Una hora más tarde pasó el entierro del cochero de la esquina.
Iba su ataúd sobre su mismo coche de punto,
tirado por su mujer y su hijo pequeño.
Seguían al macabro vehículo siete caballeros enlevitados,
portadores de coronas de azucenas en la cabeza.
El enlevitado impar precedía a los otros seis
y llevaba una bandera española,
cuyo grueso mástil terminaba en una zapatilla despilfarrada.
En el sitio donde estaba antes mi estatua había ahora un burro apolillado,
cojo de una pata,
y un cubo de basura adornado con lirios blancos.
¿Era yo un caballo?
Crimen (1934)
Agustín Espinosa García
Tío Agustín, con esa prosa deslumbrante, se ríe -se descojona- de la podredumbre de los valores sociales con los que somos adoctrinados desde niños y que serán luego los fundamentos de nuestra existencia. Una existencia basada exclusivamente en la interpretación y las bambalinas.

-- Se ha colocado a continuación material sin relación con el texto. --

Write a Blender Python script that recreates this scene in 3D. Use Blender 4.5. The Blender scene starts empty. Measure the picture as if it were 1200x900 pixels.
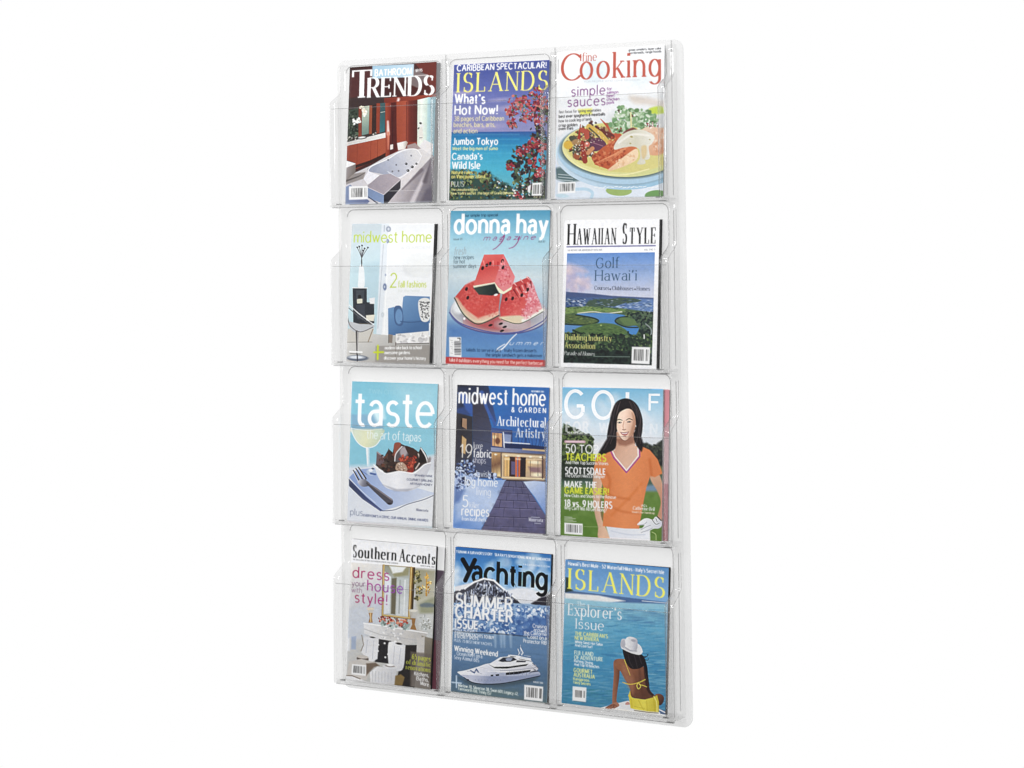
# A clear plastic wall rack with twelve magazine pockets, photographed from its right on white.
import bpy, bmesh, math, random
import numpy as np
from mathutils import Matrix, Vector

IN = 0.0254                              # the rack is measured in inches: x right, y up, z out of the wall
FLOOR = 0.9                              # height of the rack's foot
scene = bpy.context.scene


def W(x, y, z):
    return Vector(((x - 15) * IN, -z * IN, FLOOR + y * IN))


# ------------------------------------------------------------------ camera
cam = bpy.data.cameras.new('camera')
cam_o = bpy.data.objects.new('camera', cam)
scene.collection.objects.link(cam_o)
R = [[0.893639, -0.013053, -0.448596], [-0.025529, -0.999437, -0.021776], [-0.448059, 0.030912, -0.893469]]
vec = lambda v, s: Vector((v[0] * s, -v[2] * s, v[1] * s))
m = Matrix.Identity(4)
for col, v in enumerate((vec(R[0], 1), vec(R[1], -1), vec(R[2], -1))):
    for row in range(3):
        m[row][col] = v[row]
m.translation = W(84.7218, 35.1968, 120.1791)
cam_o.matrix_world = m
cam.sensor_width = 36
cam.lens = 64.873
cam.shift_x, cam.shift_y = -0.10165, -0.20374
cam.clip_start, cam.clip_end = 0.05, 200
scene.camera = cam_o

# ------------------------------------------------------------------ studio: white backdrop behind, greyer room in front
world = bpy.data.worlds.new('World')
scene.world = world
world.use_nodes = True
nt = world.node_tree
nt.nodes.clear()
tc = nt.nodes.new('ShaderNodeTexCoord')
sp = nt.nodes.new('ShaderNodeSeparateXYZ')
rp = nt.nodes.new('ShaderNodeValToRGB')
bg = nt.nodes.new('ShaderNodeBackground')
wo = nt.nodes.new('ShaderNodeOutputWorld')
mp = nt.nodes.new('ShaderNodeMapRange')
mp.inputs['From Min'].default_value, mp.inputs['From Max'].default_value = -1, 1
nt.links.new(tc.outputs['Generated'], sp.inputs[0])
nt.links.new(sp.outputs['Y'], mp.inputs['Value'])
nt.links.new(mp.outputs['Result'], rp.inputs['Fac'])
nt.links.new(rp.outputs['Color'], bg.inputs['Color'])
nt.links.new(bg.outputs['Background'], wo.inputs['Surface'])
e = rp.color_ramp.elements
e[0].position, e[0].color = .0, (.05, .05, .052, 1)
e[1].position, e[1].color = .62, (1, 1, 1, 1)
for pos, v in ((.28, .14), (.44, .36), (.54, .62)):
    k = e.new(pos)
    k.color = (v, v, v * 1.01, 1)
bg.inputs['Strength'].default_value = 1.0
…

Vivimos aferrados a las mentiras de ese adoctrinamiento con todas nuestras fuerzas y nada nos produce más irritación que algún impertinente destruya los pilares sobre los que se sustenta nuestra mísera farsa.
Él, consciente del riesgo, nos arrancó el disfraz y nos puso frente al espejo.
Ese fue su pecado, su crimen y su ruina.
Ese fue su pecado, su crimen y su ruina.